Silsden is a village which, at the time of writing, was fearful for its future. Bradford Council's Unitary Development Plan had it earmarked for a substantial amount of house building which, those who lived there feared, would change its nature for the worse.

So it was off to Silsden that I took myself, to take a walk through it and in the fields around it and enjoy it as it was, before the builders moved in and start nibbling away at the edges of it.

For added interest I took as my guide a little book called Walking in Airedale, compiled 25 years ago by the Bradford group of the Ramblers' Association. How had Silsden changed already, I wondered, compared to when it was written. To which the answer must be, as far as this walk is concerned: not a lot.

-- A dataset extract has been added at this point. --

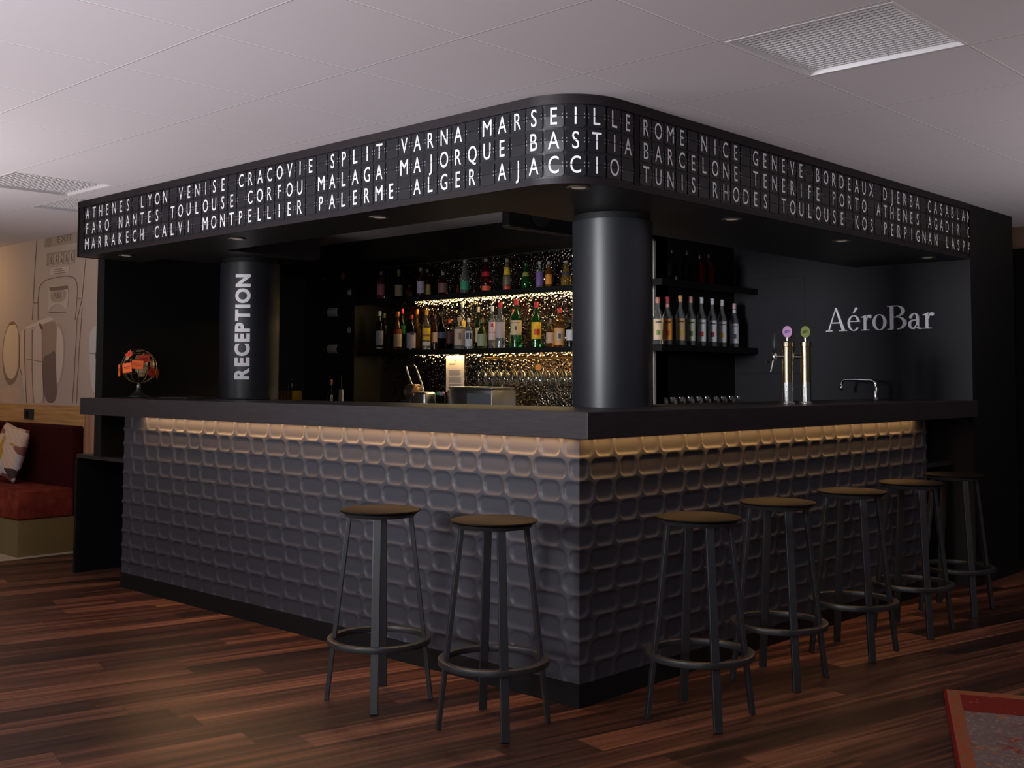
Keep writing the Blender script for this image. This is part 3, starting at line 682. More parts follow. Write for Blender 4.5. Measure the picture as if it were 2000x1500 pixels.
# ================================================================== BAR NAME ON THE WALL (serif capitals drawn here)
def ring(cx, cz, ro, zo, ri, zi, a0=0, a1=2 * PI, dx=0.0, n=36):
    out = []; fs = []
    for i in range(n + 1):
        a = a0 + (a1 - a0) * i / n
        out += [(cx + ro * math.cos(a), cz + zo * math.sin(a)), (cx + dx + ri * math.cos(a), cz + zi * math.sin(a))]
    for i in range(n): fs.append((2 * i, 2 * i + 2, 2 * i + 3, 2 * i + 1))
    return out, fs
def rect(x0, x1, z0, z1): return [(x0, z0), (x1, z0), (x1, z1), (x0, z1)], [(0, 1, 2, 3)]
def quad(*p): return list(p), [tuple(range(len(p)))]
def disc(cx, cz, r, n=16): return [(cx + r * math.cos(2 * PI * i / n), cz + r * math.sin(2 * PI * i / n)) for i in range(n)], [tuple(range(n))]
SER = {}
SER['A'] = (0.98, [quad((0.10, .02), (0.17, .02), (0.50, 1.0), (0.455, 1.0)), quad((0.44, 1.0), (0.515, 1.0), (0.90, .02), (0.745, .02)), rect(0.24, 0.68, .335, .385),
                   rect(0.0, 0.31, 0, .035), rect(0.60, 0.99, 0, .035)])
eb = [ring(0.29, .325, .285, .335, .165, .295, math.radians(12), math.radians(322), -.008), rect(0.10, 0.565, .375, .41), quad((0.44, .395), (0.575, .375), (0.562, .44), (0.45, .46)),
      quad((0.25, .76), (0.30, .74), (0.47, .93), (0.42, 1.0), (0.36, .985))]
SER['e'] = (0.60, eb)
SER['r'] = (0.47, [rect(0.11, 0.235, 0, .60), rect(0.0, 0.36, 0, .033), quad((0.0, .575), (0.235, .66), (0.235, .56), (0.0, .545)), ring(0.36, .40, .14, .255, .10, .17, math.radians(75), math.radians(175)), disc(0.40, .585, .072)])
SER['o'] = (0.64, [ring(0.315, .325, .305, .335, .175, .305)])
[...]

The most obvious change came as I left the village, walking up to the top of Hillcrest Avenue and discovering a new housing estate there. The shape of things to come? But beyond that, the fields of wild flowers were much as they've always been and the view to the east, of the fields rising to Horn Crag, was open and uninterrupted by any sort of development.

But who could blame the people of Silsden for wanting things to stay as they are, when as they are is as lovely as this? My route took me through some glorious wildflower meadows and across a pretty beck and the on a high road with superb views across the Aire Valley.

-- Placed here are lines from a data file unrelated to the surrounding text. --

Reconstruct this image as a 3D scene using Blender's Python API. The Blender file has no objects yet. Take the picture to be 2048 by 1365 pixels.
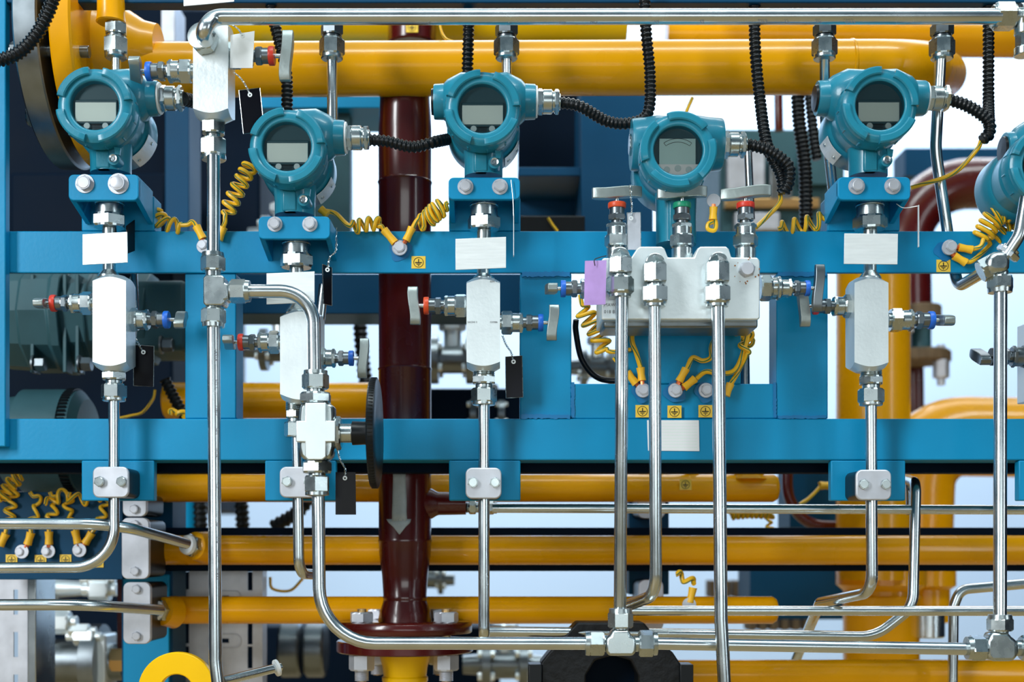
import bpy, math, random
from mathutils import Vector, Matrix
random.seed(7)
PI = math.pi
# ---------------------------------------------------------------- camera: level, long lens with rise
SC = bpy.context.scene
F, DIST, VX, VY, ZC = 2600.0, 1.30, 1000.0, 1100.0, 1.10
W, H = 2048.0, 1365.0
cd = bpy.data.cameras.new('camera'); cam = bpy.data.objects.new('camera', cd)
SC.collection.objects.link(cam); SC.camera = cam
cam.location = (0, -DIST, ZC); cam.rotation_euler = (PI/2, 0, 0)
cd.sensor_width = 36; cd.lens = F/W*36
cd.shift_x = (W/2-VX)/W; cd.shift_y = (VY-H/2)/W
cd.clip_start = .05; cd.clip_end = 100
cd.dof.use_dof = True; cd.dof.focus_distance = DIST-.04; cd.dof.aperture_fstop = 4.2
SC.view_settings.view_transform = 'Standard'; SC.view_settings.look = 'None'
SC.view_settings.exposure = 0.12; SC.view_settings.gamma = 1.0
SC.view_settings.use_curve_mapping = False
# ---------------------------------------------------------------- world: cool daylight, brighter overhead
w = bpy.data.worlds.new('world'); SC.world = w; w.use_nodes = True
nt = w.node_tree; bg = nt.nodes['Background']
tc = nt.nodes.new('ShaderNodeTexCoord'); sp = nt.nodes.new('ShaderNodeSeparateXYZ'); rp = nt.nodes.new('ShaderNodeValToRGB')
mr = nt.nodes.new('ShaderNodeMapRange'); mr.inputs[1].default_value = -1; mr.inputs[2].default_value = 1
nt.links.new(tc.outputs['Generated'], sp.inputs[0]); nt.links.new(sp.outputs['Z'], mr.inputs[0])
nt.links.new(mr.outputs[0], rp.inputs[0]); nt.links.new(rp.outputs[0], bg.inputs[0])
el = rp.color_ramp.elements
el[0].position = 0.0; el[0].color = (.075, .05, .02, 1)
el[1].position = 1.0; el[1].color = (.38, .52, .58, 1)
for p, c in ((.40, (.006, .012, .018)), (.5, (.010, .022, .035)), (.62, (.03, .06, .085)), (.80, (.10, .16, .19))):
    e = el.new(p); e.color = c + (1,)
bg.inputs[1].default_value = 1.0
def area(name, loc, target, sx, sy, power, col):
    l = bpy.data.lights.new(name, 'AREA'); l.shape = 'RECTANGLE'; l.size = sx; l.size_y = sy
    l.energy = power; l.color = col
    o = bpy.data.objects.new(name, l); SC.collection.objects.link(o); o.location = loc
    o.rotation_euler = (Vector(target)-Vector(loc)).to_track_quat('-Z', 'Y').to_euler()
    return o
area('left_key_light', (-2.5, -2.7, 2.5), (-.1, 0, 1.2), .8, 2.0, 110, (.93, .98, 1.0))  # key softbox added at upper left to give the steel contrast
area('ceiling_strip_light', (.5, -1.2, 4.2), (.1, .1, 1.2), 3.2, .4, 70, (.9, 1.0, 1.0))
area('right_softbox_light', (2.9, -2.2, 1.7), (0.2, 0, 1.3), .35, 1.8, 14, (.85, .95, 1.0))  # tall narrow softbox added at the right for steel reflections
area('front_fill_light', (.2, -4.6, 1.25), (.1, 0, 1.25), 3.0, .8, 24, (.92, 1.0, 1.0))  # fill light added behind the camera to lift the front faces
area('back_wall_wash_light', (0.9, 3.6, 5.2), (0.9, 5.9, 2.4), 5.0, 1.2, 400, (.92, .97, 1.0))  # area light added to whiten the upper back wall
area('rear_top_light', (0.3, 1.6, 3.6), (0.1, .3, 1.2), 3.0, .8, 24, (.92, .97, 1.0))

# ---------------------------------------------------------------- pixel (at a real depth) -> world
def P(px, py, Y=0.0):
    d = (Y+DIST)/F
    return Vector(((px-VX)*d, Y, ZC-(py-VY)*d))
def S(Y=0.0): return (Y+DIST)/F

# ---------------------------------------------------------------- materials
def mat(name, col, rough=.5, metal=0.0, noise=0.0, nscale=60, bump=0.0, bscale=200, spec=.5, coat=0.0, emit=None, stretch=None):
    m = bpy.data.materials.new(name); m.use_nodes = True; n = m.node_tree.nodes; L = m.node_tree.links
    b = n['Principled BSDF']; b.inputs['Base Color'].default_value = tuple(col)+(1,)
    b.inputs['Roughness'].default_value = rough; b.inputs['Metallic'].default_value = metal
    b.inputs['Specular IOR Level'].default_value = spec; b.inputs['Coat Weight'].default_value = coat
    b.inputs['Coat Roughness'].default_value = .08
    t = n.new('ShaderNodeTexCoord'); mp = n.new('ShaderNodeMapping'); L.new(t.outputs['Object'], mp.inputs[0])
    if stretch: mp.inputs['Scale'].default_value = stretch
    if noise:
        x = n.new('ShaderNodeTexNoise'); x.inputs['Scale'].default_value = nscale; x.inputs['Detail'].default_value = 4
        L.new(mp.outputs[0], x.inputs[0])
        r = n.new('ShaderNodeMapRange'); r.inputs[3].default_value = 1-noise; r.inputs[4].default_value = 1+noise
        r.inputs[1].default_value = .3; r.inputs[2].default_value = .7
        L.new(x.outputs[0], r.inputs[0])
        mx = n.new('ShaderNodeVectorMath'); mx.operation = 'SCALE'; mx.inputs[0].default_value = col
        L.new(r.outputs[0], mx.inputs['Scale']); L.new(mx.outputs[0], b.inputs['Base Color'])
        r2 = n.new('ShaderNodeMapRange'); r2.inputs[3].default_value = max(.03, rough-.08); r2.inputs[4].default_value = rough+.1
        L.new(x.outputs[0], r2.inputs[0]); L.new(r2.outputs[0], b.inputs['Roughness'])
    if bump:
        y = n.new('ShaderNodeTexNoise'); y.inputs['Scale'].default_value = bscale; y.inputs['Detail'].default_value = 3
        L.new(mp.outputs[0], y.inputs[0])
        bp = n.new('ShaderNodeBump'); bp.inputs['Strength'].default_value = bump; bp.inputs['Distance'].default_value = .001
        L.new(y.outputs[0], bp.inputs['Height']); L.new(bp.outputs[0], b.inputs['Normal'])
    if emit:
        b.inputs['Emission Color'].default_value = tuple(emit[0])+(1,); b.inputs['Emission Strength'].default_value = emit[1]
    return m
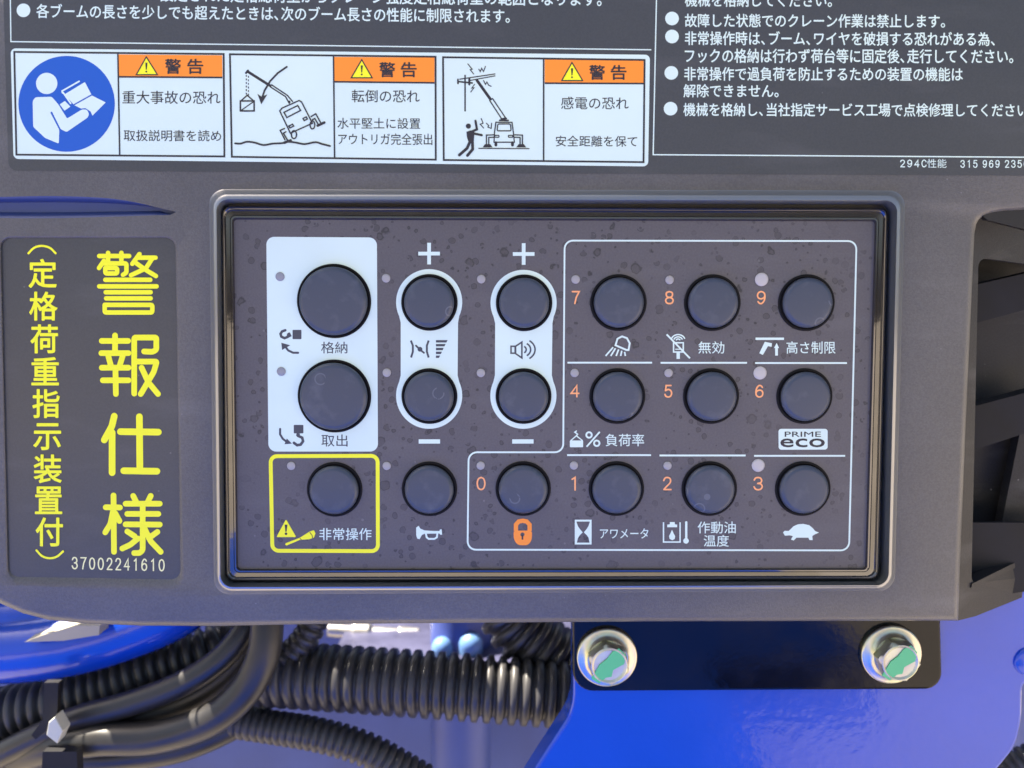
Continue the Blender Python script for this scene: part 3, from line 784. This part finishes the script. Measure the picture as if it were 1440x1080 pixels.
def wt(*rows):
    def fn(a):
        for r in rows: a.text(*r[:5], r[5] if len(r) > 5 else .004, .004)
    wa('black', 'warning_text', fn, 1)
wt(('重大事故の恐れ', 172, 127.5, 310, 146), ('取扱説明書を読め', 174, 182.5, 311, 198.5))
wt(('転倒の恐れ', 494.5, 126, 590, 144), ('水平堅土に設置', 474.5, 165.5, 591, 181), ('アウトリガ完全張出', 475.5, 187.3, 608, 203.5))
wt(('感電の恐れ', 789, 136, 884, 153.5), ('安全距離を保て', 781.5, 190.5, 896, 206))
# pictogram: read the manual
wa('blue_ink', 'blue_disc', lambda a: a.disc(93.7, 146, 67.8, 67.4, 64), 1, 'round blue mandatory sign')
def _(a):
    a.disc(*c1(197, 352), 15)
    a.poly(rounded(T(c1, [(138, 425), (150, 410), (218, 408), (246, 440), (283, 500), (345, 462), (366, 462), (376, 480), (370, 496), (281, 557), (256, 545), (219, 470), (212, 474), (250, 548), (248, 606), (190, 582), (140, 535)]), 2))
    a.poly(T(c1, [(272, 398), (358, 346), (385, 398), (310, 440)])); a.stroke(T(c1, [(264, 392), (262, 384), (334, 343)]), 2.2)
    a.stroke(T(c1, [(266, 390), (298, 436)]), 2.2)
    a.poly(T(c1, [(314, 444), (388, 403), (446, 432), (390, 488), (382, 470), (360, 456), (342, 458)])); a.poly(T(c1, [(252, 440), (274, 426), (297, 450), (272, 467)]))
wa('sticker', 'reader_pictogram', _, 2)
def _(a):
    w = 1.9
    a.stroke(T(c1, [(1045, 302), (1140, 362)]), 3.8); a.stroke(T(c1, [(1140, 366), (1205, 408), (1220, 436)]), w); a.stroke(T(c1, [(1146, 358), (1212, 402), (1234, 428)]), w)
    a.stroke(T(c1, [(1038, 308), (1046, 298)]), 3); a.disc(*c1(1220, 430), 2)
    for y in range(316, 400, 15): a.stroke(T(c1, [(1039, y), (1039, y + 8)]), 1.5, cap=False); a.stroke(T(c1, [(1048, y + 4), (1048, y + 12)]), 1.3, cap=False)
    a.stroke(T(c1, [(1014, 426), (1072, 426), (1072, 468), (1014, 468)]), 2.2, closed=True); a.stroke(T(c1, [(1018, 424), (1043, 402), (1068, 424)]), w); a.stroke(T(c1, [(1020, 464), (1068, 430)]), 1.5)
    a.stroke(T(c1, [(1210, 282), (1172, 308), (1140, 342), (1116, 382), (1105, 415)]), 2.6); a.poly(T(c1, [(1086, 396), (1104, 408), (1128, 398), (1102, 440)]))
    a.stroke(T(c1, [(1180, 468), (1190, 456), (1262, 424), (1272, 430), (1318, 520), (1225, 562)]), w, closed=True)
    a.stroke(T(c1, [(1198, 474), (1256, 445), (1268, 466), (1210, 496)]), w, closed=True)
    a.stroke(T(c1, [(1278, 500), (1292, 493), (1297, 502), (1283, 509)]), 1.8, closed=True); a.stroke(T(c1, [(1218, 532), (1234, 524), (1239, 532), (1223, 540)]), 1.8, closed=True)
    a.stroke(T(c1, [(1312, 492), (1332, 480), (1352, 516)]), w); a.stroke(T(c1, [(1318, 505), (1328, 500), (1342, 524)]), w); a.stroke(T(c1, [(1340, 530), (1368, 517)]), 3.6)
    a.stroke(T(c1, [(1200, 542), (1182, 550), (1202, 590)]), w); a.stroke(T(c1, [(1206, 556), (1196, 562), (1212, 590)]), w); a.stroke(T(c1, [(1200, 602), (1226, 592)]), 3.6)
    a.stroke([c1(1240 + 11 * math.cos(q_), 568 + 17 * math.sin(q_)) for q_ in [i * .4488 for i in range(14)]], w, closed=True)
    a.stroke([c1(1318 + 10 * math.cos(q_), 527 + 17 * math.sin(q_)) for q_ in [i * .4488 for i in range(14)]], w, closed=True)
    gp_ = catmull([(992, 605, 0), (1015, 606, 0), (1042, 598, 0), (1075, 602, 0), (1112, 612, 0), (1150, 606, 0), (1190, 604, 0), (1215, 598, 0), (1250, 602, 0), (1286, 608, 0), (1330, 600, 0), (1360, 608, 0), (1392, 616, 0)], 4)
    a.stroke([c1(p.x, p.y) for p in gp_], 2.6)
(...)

Only twice did I find that I had to divert from the route set down in 1972 by the Bradford ramblers — a route which, thanks to the Bradford Countryside Service, was well way-marked along much of its length.

At one point there seemed no way I could pass in front of a farm, as instructed. Instead, after consulting my map, I headed off down a lane in search of another right of way — which I found, only to spy a large, brown bull at the far end of the field. So it was back to the map, where I discovered an easier and safer route closer to the original. There were only sheep and lambs in this field. What a relief!

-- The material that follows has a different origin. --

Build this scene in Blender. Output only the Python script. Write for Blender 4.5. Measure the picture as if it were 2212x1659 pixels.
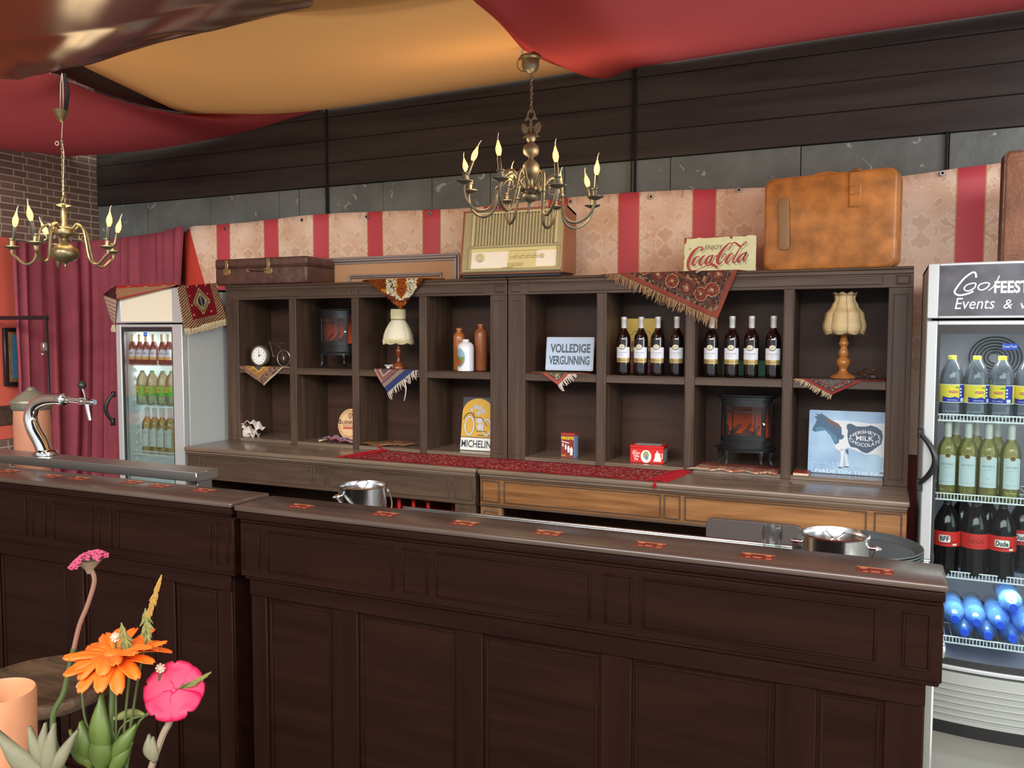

The second diversion occurred after a fallen tree blocked the path down to the pretty Great Gill Beck, and I had to head up-stream to find another way across, getting my boots washed in the process.

On the return route, passing through fields above Silsden Reservoir, I found myself being rounded up by a farm dog which had only minutes earlier been doing the same job with a flock of sheep and lambs. Wonderful working dogs, Border Collies, but single-minded to the point of barminess, I'm afraid!

Step by Step

  1. Leave pay-and-display car park in Silsden and walk right up main street. By bus shelter, cross road and go up street ahead, passing public toilets and then pub on left to head into Bridge Street. Cross over and go up Hillcrest Avenue, passing Co-op on right. At top of Hillcrest Avenue continue into start of track, but immediately go through stile by gate on left. Follow hedge on right, then at field corner go left up field to stile on right at top.
  2. Follow waymark left to another stile then continue with hedge on left to Hayhills Farm. Just before farm, go left over stile into lane. Turn right to reach farm road. Cross it and go over stile into field. Walk diagonally across field. Go through gate and keep trees and bubbling stream on right, then go right (again following way-mark) over clapper bridge. Continue with hedge on left to stile into garden of house. Walk up past house and along its access road to pass farm on right and reach road.
  3. Turn right here, walking past houses on left and soon taking access road to caravan site to right. Immediately before farm building, go right over two stiles in field, then turn left and walk down field to gate stile into caravan site. Go diagonally across caravan site and in same direction across next field, with old chimney on skyline ahead. At next stile, head down field with hedge on right. Meeting path at bottom, go left and descend to Foster Gill Beck. Cross, then turn right to re-cross it near confluence with Great Gill Beck and cross footbridge.
  4. After crossing, head up left away from stream as soon as you can (given that a tree-line is a bit of an obstruction) to reach a fence. Turn right. Walk along fence, or wall, or fence, over three stiles into path leading towards house. Turn left and go over stiles to road. Turn right and walk down pavement, with views of Silsden Reservoir and Aire Valley to left.
  5. Ignore first footpath sign to left, on far side of road. Instead, look for footpath sign left at top of steep hill, just past access lane to bungalow. Cross road with care. Go over stile and walk up wallside to another stile on right. Walk along with wall on right, fairly soon going over stile in it and continuing with wall and then fence and then wall again on left. Go over stile in this wall, turn right, and then soon head quarter left across field to stile just to left of house. Turn right down lane to junction and cross over to go down North Street back to centre of Silsden.

Fact File

  • Time for about four miles from centre of Silsden: two hours (if the walk is from Steeton and Silsden station, add a couple of miles and an hour).
  • Going: easy.
  • Map: OS Pathfinder 671, Keighley & Ilkley.
  • Getting there: drive up Aire Valley road from Keighley, turning left at roundabout to Silsden. Or catch train to Steeton and Silsden station from Bradford or Shipley.
  • Parking: pay-and-display on right at top end of Silsden (40p for two-and-a-half hours, or £1 for longer.
  • Refreshments (and toilets): in Silsden.